大手スーパーが大学や企業とコラボ 世界初、オランダ「美味しい廃棄物」プロジェクト
更新▼感謝祭前に「もったいない」を訴えた有名シェフ
先月、アメリカが感謝祭(サンクスギビング・デイ)を数日後に控え浮き足立つなか、インターネット上で公開され爆発的に拡散した動画があった。食品廃棄問題に取り組むヴィーガンのシェフ、マックス・ラ・マンナ氏が、「毎年感謝祭に欠かせないターキー(七面鳥)は、実はその35%が食べ残され、廃棄されています」と語り始め、世界の食品ロスの現状、食品の製造に消費されるエネルギーや水資源、更には廃棄食品が生成するメタンガスなどの環境への影響を語ったのち、「『たかが食べ残し』と思わず、今年の感謝祭には一回り小さいターキーを買うか、料理の品目を減らしてください。一人一人の小さな行動がこの国の食品ロス問題に大きな変化をもたらすのです。それこそが『感謝』すべきことです」と訴えるものだ。
同氏は「ゼロ・ウェイスト(食材を一切無駄にしない)料理」で絶大な支持を受けるイタリア系アメリカ人シェフである。
▼日本と世界の食品ロス
感謝祭こそ祝わないものの、これから年末年始に向けてごちそう三昧のイベントが続く日本にとっても食品廃棄は他人事ではない。「クリスマスディナー」も「正月のおせち」も毎年一品残らず食べきる家庭など、いったいどれくらいあるだろうか? 「忘・新年会」で次々に出てくるコース料理など、いつもお酒と社交の三の次で放置されたりしていないだろうか?
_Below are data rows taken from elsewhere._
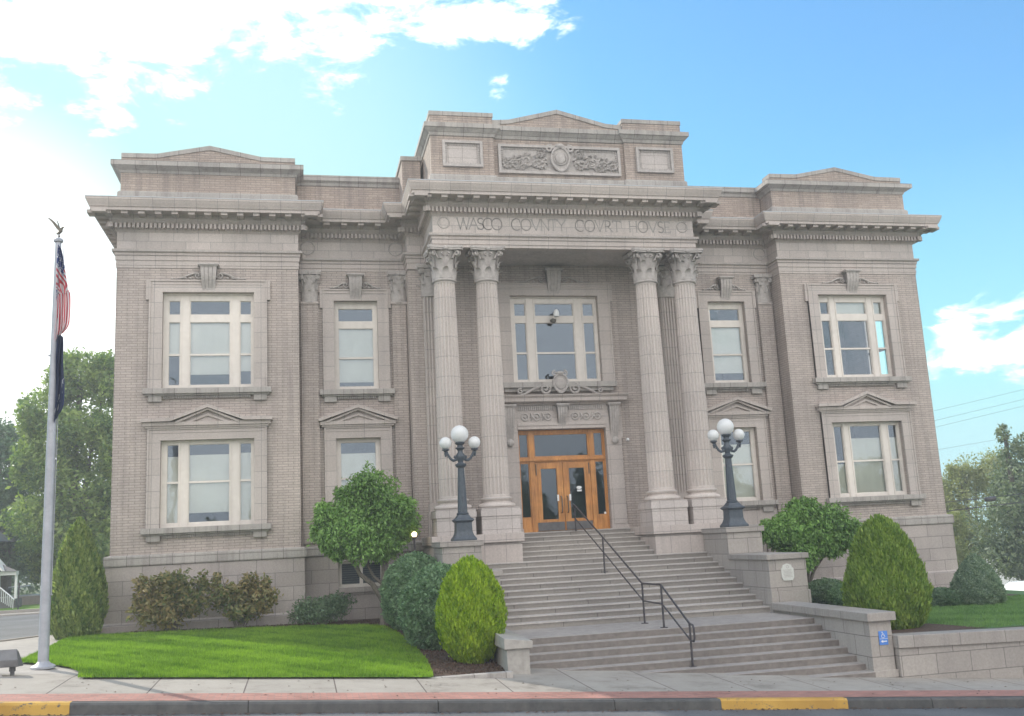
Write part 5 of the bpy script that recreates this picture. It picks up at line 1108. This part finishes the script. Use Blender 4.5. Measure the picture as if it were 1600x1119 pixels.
bush('rhododendron', 'rusty-leaved bush nearest the left corner, taller of the two brown bushes', -11.7, -.95, -2.0, [(-11.75, -1.0, -1.0, .62, .5, .52), (-12.35, -.95, -1.25, .45, .4, .55), (-11.2, -1.0, -1.2, .55, .45, .55), (-11.7, -1.1, -.62, .45, .4, .30), (-12.5, -.9, -.72, .2, .2, .26), (-11.95, -1.2, -1.55, .6, .4, .35), (-10.85, -1, -.78, .18, .2, .28)], L['rust'], 5200, .14, 31, 'rusty bushes against the left basement')
bush('rhododendron', 'rusty-green lower bush right of the taller brown bush', -9.85, -.95, -2.03, [(-9.85, -1.0, -1.2, .6, .45, .42), (-10.35, -.95, -1.15, .42, .4, .40), (-9.25, -1.0, -1.3, .48, .4, .42), (-10.5, -.95, -.72, .15, .2, .26), (-9.6, -1, -.80, .22, .25, .28), (-9.15, -1, -.88, .16, .2, .22), (-9.8, -1.15, -1.6, .55, .4, .25)], L['rust'], 4200, .13, 37, 'rusty bushes against the left basement')
bush('dark_shrub', 'low dark green bush below the left bay window, beside the tree trunk', -7.6, -.75, -2.1, [(-7.6, -.8, -1.72, .68, .45, .40), (-7.15, -.8, -1.55, .40, .35, .3), (-8.1, -.8, -1.75, .4, .35, .33)], L['dk'], 6500, .085, 41)
def tree(name, label, base, limbs, blobs, lm, n, size, seed, mode='rand', cat='tree', group=None, shell=.3, noise=.2, aspect=2.2, droop=.5):
    t = thing(name, label, cat, base, group); tk = MB()
    for pts, r0, r1 in limbs: tk.tube(pts, [r0+(r1-r0)*i/(len(pts)-1) for i in range(len(pts))], 8)
    part(tk, 'trunk', 'bark', t, fixn=False, smooth=True)
    foliage('crown', lm, t, [leaves(n, blobs, size, aspect, shell, mode, seed, noise, droop=droop)]); return t
def subblobs(blobs, k, f, seed):
    r = np.random.default_rng(seed); out = []
    for b in blobs:
        for i in range(k):
            d = r.normal(size=3); d /= np.linalg.norm(d); q = r.uniform(.55, .85); s = r.uniform(.7, 1.2)*f; out.append((b[0]+d[0]*b[3]*q, b[1]+d[1]*b[4]*q, b[2]+d[2]*b[5]*q, b[3]*s, b[4]*s, b[5]*s))
    return out
tb = [(-6.75, -1.6, .75, .80, .7, .62), (-7.3, -1.6, .55, .62, .6, .70), (-5.75, -1.6, .85, .85, .7, .72), (-6.2, -1.6, 1.6, .72, .6, .68), (-6.4, -1.7, .12, .9, .6, .60), (-5.5, -1.6, .9, .6, .6, .55), (-5.75, -1.6, .45, .55, .5, .45), (-7.5, -1.6, 1.05, .32, .4, .3), (-6.75, -1.6, 1.35, .5, .45, .42), (-5.3, -1.6, .55, .45, .45, .5), (-5.95, -1.65, .0, .6, .5, .45), (-7.1, -1.6, .15, .55, .5, .45)]
tree('leafy_tree', 'small rounded green tree standing before the left bay windows', (-5.9, -1.5, -2.1),
     [([(-5.9, -1.5, -2.3), (-5.87, -1.5, -1.3), (-5.85, -1.5, -.6), (-5.9, -1.5, .1), (-6.0, -1.5, .9)], .14, .05), ([(-5.9, -1.5, -1.55), (-6.2, -1.5, -1.05), (-6.55, -1.5, -.75), (-6.8, -1.5, -.25), (-7.0, -1.5, .3)], .09, .035), ([(-5.88, -1.5, -1.1), (-6.15, -1.45, -.85), (-6.32, -1.45, -.55), (-6.3, -1.4, -.1)], .05, .03), ([(-5.85, -1.5, -.5), (-5.5, -1.5, .1), (-5.4, -1.5, .8)], .06, .03)],
     tb+subblobs(tb, 5, .42, 5), L['maple'], 42000, .115, 43, 'droop', shell=.4, noise=.26)
tr = [(6.6, -1.9, -.15, .75, .6, .62), (7.5, -1.9, -.15, .85, .6, .62), (8.25, -1.9, -.3, .58, .55, .55), (7.1, -1.9, .42, .6, .5, .45), (6.1, -1.9, -.2, .5, .5, .5), (6.9, -1.8, -.75, .75, .5, .5), (8.0, -1.9, .15, .5, .45, .4), (7.9, -1.85, -.75, .5, .45, .35), (6.95, -1.8, -1.2, .4, .4, .32)]
tree('leafy_tree', 'bushy green tree behind the right cheek block with the plaque', (7.15, -1.3, -2.4),
     [([(7.15, -1.3, -2.7), (7.25, -1.4, -2.0), (7.5, -1.5, -1.4), (7.9, -1.6, -.9), (8.2, -1.7, -.4)], .08, .03), ([(7.15, -1.35, -2.1), (7.0, -1.5, -1.4), (6.7, -1.7, -.6)], .06, .03), ([(7.3, -1.4, -1.9), (7.3, -1.6, -1.0), (7.2, -1.7, 0)], .05, .02)],
     tr+subblobs(tr, 5, .42, 6), L['maple'], 40000, .115, 47, 'droop', shell=.4, noise=.28)

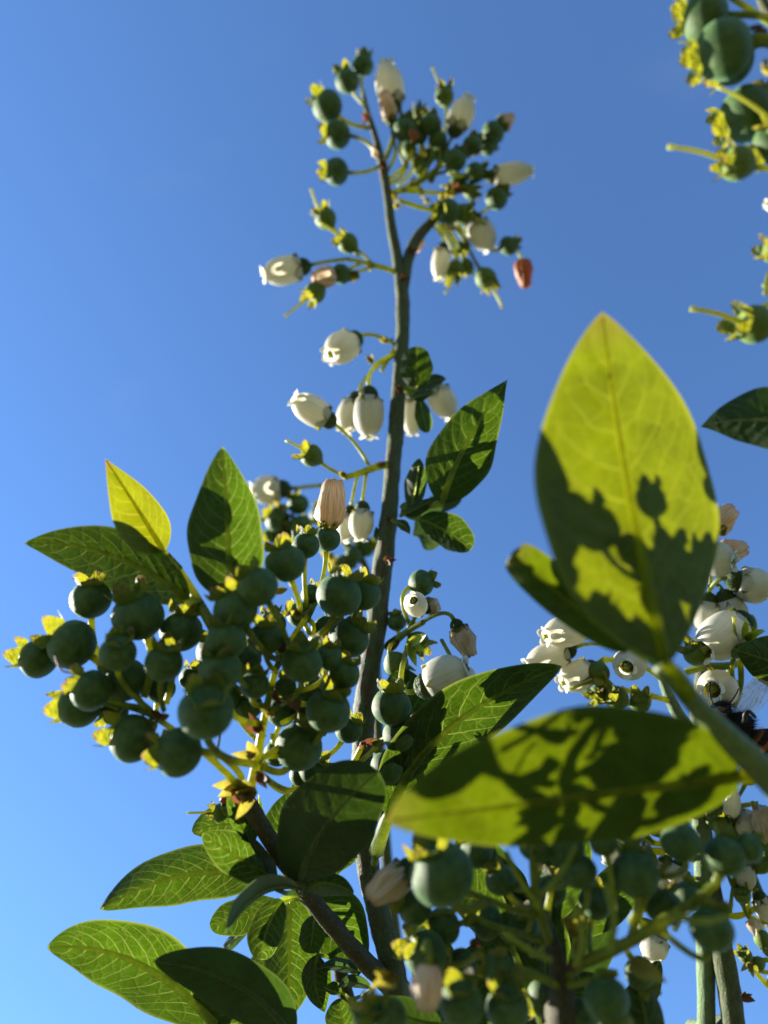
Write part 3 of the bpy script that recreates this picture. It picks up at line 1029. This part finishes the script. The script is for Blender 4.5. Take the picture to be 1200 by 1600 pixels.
# lower left pair
leaf(B_, (345, 1612, 138), (215, 1505, 134), (73, 1481, 131), 62, 62, 2, 3, (520, 1700, 146), m=.45, a=.62, nv=9, vs=1.1)
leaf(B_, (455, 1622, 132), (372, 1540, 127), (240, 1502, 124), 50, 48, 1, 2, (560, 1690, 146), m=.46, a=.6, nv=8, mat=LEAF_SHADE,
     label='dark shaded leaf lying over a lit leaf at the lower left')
leaf(B_, (455, 1690, 140), (380, 1600, 138), (300, 1555, 136), 40, 40, 1, 1, (560, 1720, 147), m=.45, nv=7)
# ------------------------------------------------------------------ low leafy shoot behind the junction
K_ = shoot(555, 1600, 158, 'dark leafy stem low behind the branch junction with hanging green leaves', 'leafy_shoot')
stem(K_, [(590, 1720, 158, 26), (560, 1620, 158, 25), (538, 1545, 157, 24), (527, 1490, 156, 23), (515, 1420, 156, 20), (495, 1330, 157, 18), (478, 1230, 158, 14), (470, 1150, 160, 9)],
     mat=DARK, to_ground=0, sides=12)
leaf(K_, (452, 1402, 150), (452, 1490, 148), (452, 1590, 148), 46, 40, 1, 2, (500, 1400, 155), m=.45, a=.62, nv=8)
leaf(K_, (470, 1400, 152), (520, 1440, 150), (560, 1525, 150), 52, 50, 2, 1, (505, 1395, 156), m=.45, a=.6, nv=8)
leaf(K_, (497, 1492, 147), (492, 1535, 146), (508, 1582, 146), 28, 20, 1, 1, (530, 1500, 155), m=.45, nv=6)
leaf(K_, (492, 1430, 146), (488, 1460, 145), (484, 1490, 145), 20, 20, 1, 1, (510, 1420, 154), m=.55, a=.5, nv=4)
leaf(K_, (560, 1520, 150), (528, 1510, 147), (495, 1515, 146), 8, 14, 2, 1, (545, 1540, 156), mat=LEAF_B, nv=4)
leaf(K_, (580, 1545, 149), (550, 1535, 146), (528, 1545, 145), 8, 13, 2, 1, (556, 1560, 156), mat=LEAF_B, nv=4)
leaf(K_, (535, 1552, 146), (518, 1548, 145), (505, 1542, 144), 6, 16, 1, 1, (545, 1560, 155), nv=4)
leaf(K_, (548, 1640, 150), (535, 1595, 149), (530, 1560, 148), 26, 22, 1, 1, (556, 1650, 157), m=.5, nv=5)
leaf(K_, (395, 1440, 160), (365, 1470, 160), (340, 1500, 160), 9, 10, 0, 1, (480, 1400, 158), mat=LEAF_B, nv=4)
leaf(K_, (420, 1480, 158), (405, 1520, 158), (400, 1555, 158), 22, 20, 0, 1, (470, 1440, 157), nv=5)

# ------------------------------------------------------------------ blurred truss far behind the stem
H_ = shoot(560, 860, 205, 'out-of-focus truss of berries and a pale flower behind the middle stem', 'berry_truss')
stem(H_, [(640, 1700, 215, 18), (600, 1300, 210, 18), (585, 1000, 206, 16), (575, 905, 206, 13), (560, 865, 206, 10), (540, 850, 206, 7)], to_ground=0, sides=10)
flower(H_, (440, 764, 205), (392, 768, 205), 24, (505, 758, 205))
arm(H_, (552, 862, 206, 8), (530, 820, 206, 8), (515, 775, 205, 7), (500, 758, 205, 6))
for x, y, r, ang in [(466, 788, 17, 120), (434, 812, 20, 150), (470, 822, 18, 160), (500, 805, 16, 90), (570, 855, 16, 20), (552, 868, 14, 250), (428, 835, 15, 200), (455, 842, 17, 170),
                     (540, 880, 15, 180)]:
    berry(H_, x, y, 207 + random.uniform(-3, 3), r, ang, 0, (528, 815, 206))
for n_ in [(440, 795, 203, 14, 70, 2, BRACT), (520, 870, 205, 14, 200, 3, BRACT), (580, 858, 205, 12, 0, 3, STALK)]:
    scales(H_, *n_)

# ------------------------------------------------------------------ foreground shoot with the two big blurred leaves
F_ = shoot(1200, 1217, 78, 'blurred foreground twig with two big backlit leaves crossing the right side', 'leafy_shoot')
stem(F_, [(1500, 1640, 90, 80), (1330, 1360, 96, 62), (1205, 1218, 100, 48), (1117, 1132, 100, 37), (1060, 1072, 99, 30), (1030, 1040, 98, 22)], mat=TWIG_F, to_ground=0, sides=14, rough=.04)
leaf(F_, (1042, 1040, 97), (985, 775, 100), (941, 487, 104), 146, 132, -6, 7, (1075, 1085, 99), mat=LEAF_F, m=.49, a=.85, fold=1.1, nv=8, vs=.75, wav=.7,
     label='large upright yellow-green leaf with a ragged shadow across its lower half')
leaf(F_, (985, 1015, 103), (895, 945, 104), (801, 862, 105), 34, 34, 2, 2, (1050, 1062, 99), mat=LEAF_L, m=.74, a=.42, tipb=.2, nv=6, vs=.5, wav=.2)
leaf(F_, (1160, 1214, 101), (900, 1246, 98), (603, 1283, 92), 74, 138, 2, -3, (1205, 1222, 100), mat=LEAF_L, m=.45, a=.58, nv=8, vs=.7, wav=.7,
     label='large level leaf, mostly in shadow with yellow lit patches, pointing left')
# ------------------------------------------------------------------ foreground berry spray at the bottom
DZ = 8.0      # this spray's own distance behind the big leaves
G_ = shoot(881, 1599, 104, 'blurred foreground spray of dark green berries on a brown stem at the bottom', 'berry_branch')
stem(G_, [(890, 1720, 100, 52), (881, 1600, 103, 50), (876, 1540, 104, 40), (870, 1500, 105, 30), (862, 1470, 106, 24), (850, 1440, 107, 18)], mat=DARK, to_ground=0, sides=14)
arm(G_, (862, 1480, 106, 18), (850, 1445, 105, 17), (838, 1400, 104, 15), (832, 1340, 103, 12), (835, 1300, 103, 9))
arm(G_, (845, 1430, 105, 12), (800, 1420, 103, 12), (760, 1405, 102, 11), (725, 1390, 102, 9))
arm(G_, (884, 1530, 104, 16), (905, 1508, 102, 20), (950, 1488, 100, 20), (1000, 1462, 99, 20), (1050, 1430, 99, 18), (1085, 1405, 100, 14), (1115, 1380, 100, 10))
arm(G_, (985, 1468, 100, 14), (1000, 1420, 100, 14), (1025, 1375, 101, 13), (1045, 1345, 101, 10))
arm(G_, (880, 1545, 104, 13), (850, 1530, 101, 13), (800, 1520, 100, 12), (770, 1512, 100, 10))
arm(G_, (885, 1540, 103, 13), (930, 1530, 100, 13), (965, 1520, 99, 12))
arm(G_, (850, 1470, 107, 11), (800, 1455, 109, 11), (755, 1440, 111, 10), (722, 1418, 112, 8))
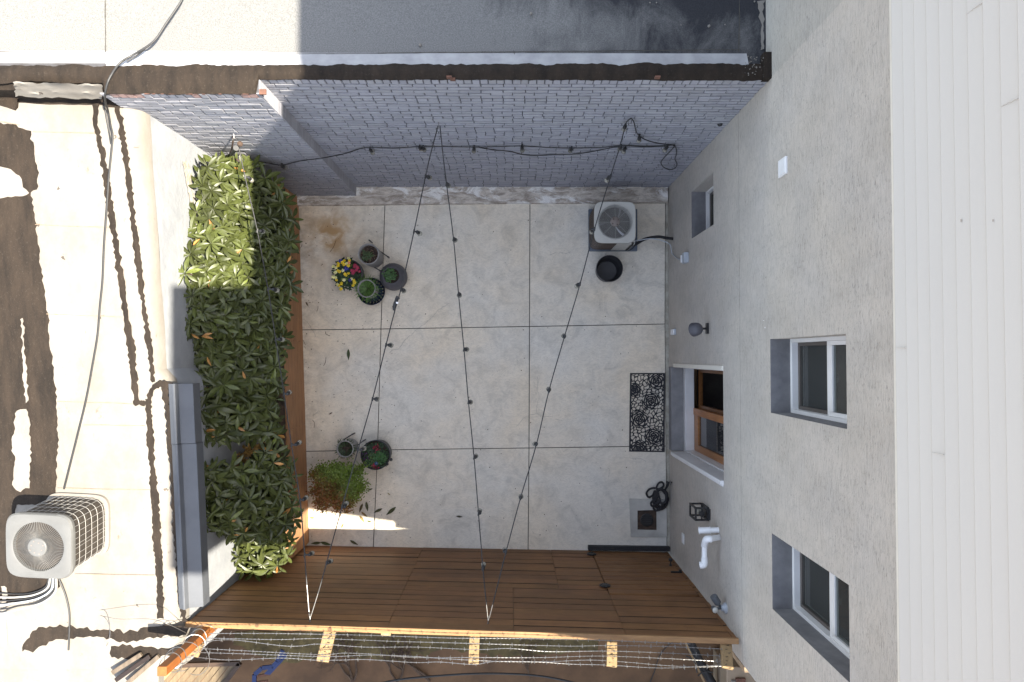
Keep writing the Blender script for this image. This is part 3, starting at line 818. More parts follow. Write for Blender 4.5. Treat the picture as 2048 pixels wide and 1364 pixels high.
for (px, py, l_, mt_) in ((1922, 441, .012, 'cream2'), (1986, 441, .010, 'cream2'), (1530, 655, .010, 'white'), (1527, 641, .005, 'white')):
    q = PX(px, py, XW - (0.021 if px > 1790 else 0.001)); m0 = MB(); m0.box(q, (0.001, l_, 0.006 if mt_ != 'white' else 0.02)); m0.build('scuff', MT[mt_], sb)
bd = MB()
bd.box2((XW + 0.03, YSPL, ZS), (XW + 7, Y1, TN)); bd.box2((XW + 0.03, Y0u, ZS + 0.03), (XW + 7, YSPL - 0.002, TS))
bd.box2((XW + 0.02, Y0 + 0.001, ZS + 0.028), (XW + 7, Y0u - 0.002, 5.72))
bd.build('upper_volume', MT['siding'], sb)

# ---- windows (upper two: sliding sashes one above the other)
def window(k_, tilt_lock=True):
    a_, b_, c_, d_ = op[k_]; X2 = XW + DEP[k_]
    wn = thing('window', None, None, (0, 0, 0)); wn.parent = sb; wn.location = (0, a_, c_)
    fr = MB(); fw = 0.03
    fr.box2((X2 - 0.005, a_, c_), (X2 + 0.09, a_ + fw, d_)); fr.box2((X2 - 0.005, b_ - fw, c_), (X2 + 0.09, b_, d_))
    fr.box2((X2 - 0.005, a_ + fw, c_), (X2 + 0.09, b_ - fw, c_ + fw)); fr.box2((X2 - 0.005, a_ + fw, d_ - fw), (X2 + 0.09, b_ - fw, d_))
    fr.build('frame', MT['white'], wn, bevel=0.002)
    mid = (c_ + d_) / 2 - 0.01
    lo_ = MB(); x_ = X2 + 0.045; s = 0.028; mm = MT['sash']
    A, B, C_, D_ = a_ + fw, b_ - fw, c_ + fw, mid
    def rect(mb, x0, x1, A, B, C_, D_, s):
        mb.box2((x0, A, C_), (x1, A + s, D_)); mb.box2((x0, B - s, C_), (x1, B, D_))
        mb.box2((x0, A + s, C_), (x1, B - s, C_ + s)); mb.box2((x0, A + s, D_ - s), (x1, B - s, D_))
    rect(lo_, x_, x_ + 0.03, A, B, C_, D_, s); lo_.build('lower_sash', mm, wn, bevel=0.002)
    gl = MB(); gl.quad((x_ + 0.015, A + s, C_ + s), (x_ + 0.015, B - s, C_ + s), (x_ + 0.015, B - s, D_ - s), (x_ + 0.015, A + s, D_ - s)); gl.build('pane', MT['glass'], wn)
    us = MB(); x_ = X2 + 0.008
    us.box2((x_, A, mid - 0.002), (x_ + 0.033, B, mid + 0.042)); rect(us, x_ + 0.001, x_ + 0.03, A, B, mid + 0.042, d_ - fw, 0.03)
    us.build('upper_sash', MT['white'], wn, bevel=0.002)
    gl = MB(); gl.quad((x_ + 0.015, A + .03, mid + .042), (x_ + 0.015, B - .03, mid + .042), (x_ + 0.015, B - .03, d_ - fw - .03), (x_ + 0.015, A + .03, d_ - fw - .03)); gl.build('pane', MT['glass'], wn)
    lk = MB(); yc = (A + B) / 2; lk.lathe([(0.001, 0.0), (0.03, 0.0), (0.03, 0.008), (0.001, 0.012)], (x_ + 0.034, yc, mid + 0.055), 16, R=Matrix.Rotation(math.pi / 2, 3, 'Y'))
    lk.build('lock', MT['steel'], wn)
    cu = MB(); cu.box2((X2 + 0.16, A, mid + 0.06), (X2 + 0.17, B, mid + 0.19)); cu.build('blind', mat('pale_green_blind', (0.50, 0.60, 0.54), (0.42, 0.5, 0.46), 4, 0.8), wn)
    rm = MB(); rm.box2((X2 + 0.09, a_ - 0.4, c_ - 0.4), (X2 + 1.6, b_ + 0.4, d_ + 0.2)); rm.f.pop(0); [l.pop(0) for l in (rm.m, rm.sm, rm.c)]
    rm.build('room', MT['dark'], wn); return wn
MT['sash'] = mat('dark_bronze_sash', (0.10, 0.085, 0.075), (0.08, 0.07, 0.06), 5, 0.5)
wa = window('w2'); wa['label'] = 'white framed window in deep stucco recess at mid height'
wb = window('w3'); wb['label'] = 'white framed window in deep stucco recess near the fence end'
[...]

実際、国連の調査によると、現在世界の食料の3分の1が廃棄されているが、これは10億人以上が食べるに十分な量であり、経済的には約84兆円の損失を生んでいるという。世界で飢餓に苦しむ人口は約8億人と言われているので、実にその全員を生かしてなお余りある量の食料が廃棄され続けていることになる。食料ロスは、今後世界が循環型社会を構築していく上で避けて通れない課題として、各先進国が対策に乗り出している。